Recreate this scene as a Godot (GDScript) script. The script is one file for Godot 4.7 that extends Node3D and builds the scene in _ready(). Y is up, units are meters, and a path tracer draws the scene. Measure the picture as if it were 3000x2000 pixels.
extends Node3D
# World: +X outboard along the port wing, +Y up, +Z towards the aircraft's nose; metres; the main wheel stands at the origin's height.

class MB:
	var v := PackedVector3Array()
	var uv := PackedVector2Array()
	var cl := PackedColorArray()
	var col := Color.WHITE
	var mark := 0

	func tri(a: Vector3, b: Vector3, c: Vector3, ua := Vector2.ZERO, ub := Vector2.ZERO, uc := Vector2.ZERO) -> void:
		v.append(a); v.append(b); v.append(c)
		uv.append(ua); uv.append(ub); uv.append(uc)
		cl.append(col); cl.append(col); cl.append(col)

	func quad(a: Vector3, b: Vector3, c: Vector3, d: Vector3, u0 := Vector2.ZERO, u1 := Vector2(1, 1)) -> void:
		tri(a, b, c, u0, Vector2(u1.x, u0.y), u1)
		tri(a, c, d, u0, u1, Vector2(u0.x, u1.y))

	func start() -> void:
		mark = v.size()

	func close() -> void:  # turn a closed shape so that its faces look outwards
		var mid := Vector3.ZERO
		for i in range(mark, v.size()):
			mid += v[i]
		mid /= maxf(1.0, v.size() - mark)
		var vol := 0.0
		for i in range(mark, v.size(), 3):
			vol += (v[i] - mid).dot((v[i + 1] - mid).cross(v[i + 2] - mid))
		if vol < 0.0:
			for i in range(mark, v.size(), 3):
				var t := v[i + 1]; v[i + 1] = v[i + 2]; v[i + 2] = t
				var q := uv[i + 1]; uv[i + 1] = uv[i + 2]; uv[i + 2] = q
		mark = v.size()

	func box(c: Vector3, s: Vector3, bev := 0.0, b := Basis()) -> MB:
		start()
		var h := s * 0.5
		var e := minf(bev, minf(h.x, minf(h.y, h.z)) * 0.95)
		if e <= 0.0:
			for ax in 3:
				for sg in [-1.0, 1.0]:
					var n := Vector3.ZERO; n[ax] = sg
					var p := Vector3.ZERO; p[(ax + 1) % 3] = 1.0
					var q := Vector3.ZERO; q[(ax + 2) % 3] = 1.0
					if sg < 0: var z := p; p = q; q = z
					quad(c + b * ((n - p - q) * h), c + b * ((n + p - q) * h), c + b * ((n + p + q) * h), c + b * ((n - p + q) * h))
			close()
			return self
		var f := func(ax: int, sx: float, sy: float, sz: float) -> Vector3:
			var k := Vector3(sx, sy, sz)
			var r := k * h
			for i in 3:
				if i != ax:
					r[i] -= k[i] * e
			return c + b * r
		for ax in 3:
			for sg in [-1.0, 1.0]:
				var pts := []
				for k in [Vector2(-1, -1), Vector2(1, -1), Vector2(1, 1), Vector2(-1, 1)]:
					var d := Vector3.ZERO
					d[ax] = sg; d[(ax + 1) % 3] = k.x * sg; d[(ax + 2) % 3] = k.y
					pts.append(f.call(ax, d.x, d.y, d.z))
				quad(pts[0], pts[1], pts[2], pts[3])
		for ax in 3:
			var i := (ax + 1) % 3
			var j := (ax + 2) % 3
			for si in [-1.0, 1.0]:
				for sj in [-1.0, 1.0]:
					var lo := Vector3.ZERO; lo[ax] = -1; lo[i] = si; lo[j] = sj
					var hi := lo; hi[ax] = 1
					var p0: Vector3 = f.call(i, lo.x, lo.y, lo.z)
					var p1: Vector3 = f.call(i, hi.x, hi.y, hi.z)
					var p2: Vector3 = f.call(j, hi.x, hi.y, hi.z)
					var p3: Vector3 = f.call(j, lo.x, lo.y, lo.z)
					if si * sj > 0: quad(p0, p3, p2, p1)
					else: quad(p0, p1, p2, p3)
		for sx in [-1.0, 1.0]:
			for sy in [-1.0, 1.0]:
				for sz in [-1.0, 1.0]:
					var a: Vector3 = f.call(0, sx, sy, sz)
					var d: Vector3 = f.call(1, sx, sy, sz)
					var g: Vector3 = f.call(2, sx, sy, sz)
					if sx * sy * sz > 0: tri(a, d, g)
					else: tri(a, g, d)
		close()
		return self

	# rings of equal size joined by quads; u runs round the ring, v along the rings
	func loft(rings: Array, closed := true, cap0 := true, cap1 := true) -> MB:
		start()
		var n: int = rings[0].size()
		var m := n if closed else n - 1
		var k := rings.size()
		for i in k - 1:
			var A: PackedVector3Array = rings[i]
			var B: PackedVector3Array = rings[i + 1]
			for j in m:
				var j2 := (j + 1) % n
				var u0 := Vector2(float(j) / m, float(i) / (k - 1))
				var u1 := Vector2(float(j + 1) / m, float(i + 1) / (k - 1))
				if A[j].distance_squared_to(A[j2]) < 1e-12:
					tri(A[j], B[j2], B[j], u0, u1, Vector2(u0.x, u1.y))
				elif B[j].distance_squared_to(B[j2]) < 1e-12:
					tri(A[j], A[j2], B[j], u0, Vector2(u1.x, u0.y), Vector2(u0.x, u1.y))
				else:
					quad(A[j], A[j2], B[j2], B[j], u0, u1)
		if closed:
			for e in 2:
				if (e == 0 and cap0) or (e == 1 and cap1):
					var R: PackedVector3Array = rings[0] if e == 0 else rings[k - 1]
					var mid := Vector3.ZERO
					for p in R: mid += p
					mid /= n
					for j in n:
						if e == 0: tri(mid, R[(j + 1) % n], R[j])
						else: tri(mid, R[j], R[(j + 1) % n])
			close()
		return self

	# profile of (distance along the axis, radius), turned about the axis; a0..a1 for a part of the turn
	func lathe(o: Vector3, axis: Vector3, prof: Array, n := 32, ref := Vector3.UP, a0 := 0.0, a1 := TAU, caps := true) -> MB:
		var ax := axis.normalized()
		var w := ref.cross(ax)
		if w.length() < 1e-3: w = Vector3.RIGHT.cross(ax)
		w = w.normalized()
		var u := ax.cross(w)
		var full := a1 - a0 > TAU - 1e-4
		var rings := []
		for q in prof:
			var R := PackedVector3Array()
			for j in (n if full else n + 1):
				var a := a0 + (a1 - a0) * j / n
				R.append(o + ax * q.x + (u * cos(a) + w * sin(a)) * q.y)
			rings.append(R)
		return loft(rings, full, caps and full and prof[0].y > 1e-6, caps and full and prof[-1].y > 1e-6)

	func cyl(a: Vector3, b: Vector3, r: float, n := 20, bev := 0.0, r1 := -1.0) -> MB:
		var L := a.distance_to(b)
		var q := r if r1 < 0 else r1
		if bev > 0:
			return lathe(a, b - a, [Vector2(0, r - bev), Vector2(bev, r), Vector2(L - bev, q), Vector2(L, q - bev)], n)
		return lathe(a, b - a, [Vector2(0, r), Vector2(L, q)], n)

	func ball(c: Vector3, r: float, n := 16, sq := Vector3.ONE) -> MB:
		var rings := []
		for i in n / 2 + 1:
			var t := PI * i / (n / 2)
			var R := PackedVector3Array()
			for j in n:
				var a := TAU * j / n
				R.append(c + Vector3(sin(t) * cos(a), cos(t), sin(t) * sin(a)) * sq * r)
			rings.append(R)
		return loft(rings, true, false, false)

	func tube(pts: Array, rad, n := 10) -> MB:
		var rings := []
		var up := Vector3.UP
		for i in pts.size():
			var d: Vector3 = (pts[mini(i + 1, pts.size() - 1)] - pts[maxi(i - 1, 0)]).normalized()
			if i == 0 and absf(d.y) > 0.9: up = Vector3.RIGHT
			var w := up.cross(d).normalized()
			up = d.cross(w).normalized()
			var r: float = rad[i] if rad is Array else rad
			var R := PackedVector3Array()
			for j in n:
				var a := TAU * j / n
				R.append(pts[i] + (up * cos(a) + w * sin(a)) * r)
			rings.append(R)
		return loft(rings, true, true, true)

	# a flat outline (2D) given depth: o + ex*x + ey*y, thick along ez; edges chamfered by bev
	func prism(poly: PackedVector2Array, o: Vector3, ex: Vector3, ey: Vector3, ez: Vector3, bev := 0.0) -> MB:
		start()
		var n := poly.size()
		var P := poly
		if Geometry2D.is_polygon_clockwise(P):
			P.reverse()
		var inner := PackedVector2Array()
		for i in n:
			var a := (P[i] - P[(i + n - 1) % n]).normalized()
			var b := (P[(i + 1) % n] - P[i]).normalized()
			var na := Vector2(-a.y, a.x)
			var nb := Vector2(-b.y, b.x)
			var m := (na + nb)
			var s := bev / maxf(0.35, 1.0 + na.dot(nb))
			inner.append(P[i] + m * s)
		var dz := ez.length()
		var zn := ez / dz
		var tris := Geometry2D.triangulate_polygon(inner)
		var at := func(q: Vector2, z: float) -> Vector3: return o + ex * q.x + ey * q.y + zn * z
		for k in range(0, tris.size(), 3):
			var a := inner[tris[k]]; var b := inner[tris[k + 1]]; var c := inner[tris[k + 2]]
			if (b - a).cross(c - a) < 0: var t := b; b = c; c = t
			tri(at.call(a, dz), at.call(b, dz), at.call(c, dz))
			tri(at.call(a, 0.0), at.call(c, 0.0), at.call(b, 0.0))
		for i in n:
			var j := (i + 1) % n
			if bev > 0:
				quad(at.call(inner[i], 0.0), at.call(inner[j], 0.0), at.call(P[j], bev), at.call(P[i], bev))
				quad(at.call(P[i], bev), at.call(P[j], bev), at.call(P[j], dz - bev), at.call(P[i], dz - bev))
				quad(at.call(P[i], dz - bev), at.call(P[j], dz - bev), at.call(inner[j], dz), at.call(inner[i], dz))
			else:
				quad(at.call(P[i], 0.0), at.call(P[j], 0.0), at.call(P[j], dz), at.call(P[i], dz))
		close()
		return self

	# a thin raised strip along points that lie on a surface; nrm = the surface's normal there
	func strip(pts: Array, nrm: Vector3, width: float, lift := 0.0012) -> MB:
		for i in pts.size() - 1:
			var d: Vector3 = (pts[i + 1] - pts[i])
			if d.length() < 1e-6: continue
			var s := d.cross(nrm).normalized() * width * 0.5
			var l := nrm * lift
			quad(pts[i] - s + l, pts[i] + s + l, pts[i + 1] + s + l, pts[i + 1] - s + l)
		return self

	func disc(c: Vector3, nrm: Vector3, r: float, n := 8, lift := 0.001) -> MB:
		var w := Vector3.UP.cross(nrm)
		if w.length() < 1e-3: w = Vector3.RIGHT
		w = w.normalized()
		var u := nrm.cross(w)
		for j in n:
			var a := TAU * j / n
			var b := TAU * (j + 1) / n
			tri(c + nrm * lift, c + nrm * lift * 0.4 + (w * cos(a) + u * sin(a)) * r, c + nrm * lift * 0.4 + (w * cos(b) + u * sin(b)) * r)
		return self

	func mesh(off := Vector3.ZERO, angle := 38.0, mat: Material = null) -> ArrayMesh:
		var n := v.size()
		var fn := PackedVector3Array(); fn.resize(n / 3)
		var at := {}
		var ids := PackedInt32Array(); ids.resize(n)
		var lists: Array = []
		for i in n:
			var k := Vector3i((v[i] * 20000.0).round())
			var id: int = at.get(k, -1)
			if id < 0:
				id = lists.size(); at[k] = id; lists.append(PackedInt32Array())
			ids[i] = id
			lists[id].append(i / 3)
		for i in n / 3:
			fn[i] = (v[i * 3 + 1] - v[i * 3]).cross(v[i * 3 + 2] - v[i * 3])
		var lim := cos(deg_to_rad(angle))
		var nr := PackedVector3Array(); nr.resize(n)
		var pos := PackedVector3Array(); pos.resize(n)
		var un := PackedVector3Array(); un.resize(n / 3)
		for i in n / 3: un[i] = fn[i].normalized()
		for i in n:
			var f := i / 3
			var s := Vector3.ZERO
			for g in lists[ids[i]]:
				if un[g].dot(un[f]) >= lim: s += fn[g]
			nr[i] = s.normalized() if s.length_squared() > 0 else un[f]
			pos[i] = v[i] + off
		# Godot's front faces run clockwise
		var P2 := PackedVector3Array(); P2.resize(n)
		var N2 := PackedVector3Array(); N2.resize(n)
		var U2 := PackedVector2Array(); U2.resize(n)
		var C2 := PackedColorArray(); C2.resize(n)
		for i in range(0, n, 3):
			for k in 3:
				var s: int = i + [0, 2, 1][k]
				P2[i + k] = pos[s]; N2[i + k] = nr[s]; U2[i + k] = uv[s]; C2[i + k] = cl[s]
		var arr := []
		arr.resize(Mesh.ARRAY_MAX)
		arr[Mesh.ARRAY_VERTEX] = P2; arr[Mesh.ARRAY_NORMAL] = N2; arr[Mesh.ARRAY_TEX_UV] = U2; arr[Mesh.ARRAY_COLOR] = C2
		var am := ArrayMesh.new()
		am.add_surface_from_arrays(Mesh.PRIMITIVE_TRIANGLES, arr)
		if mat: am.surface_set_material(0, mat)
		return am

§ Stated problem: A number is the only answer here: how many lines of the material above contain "Godot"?

§ Result below: 2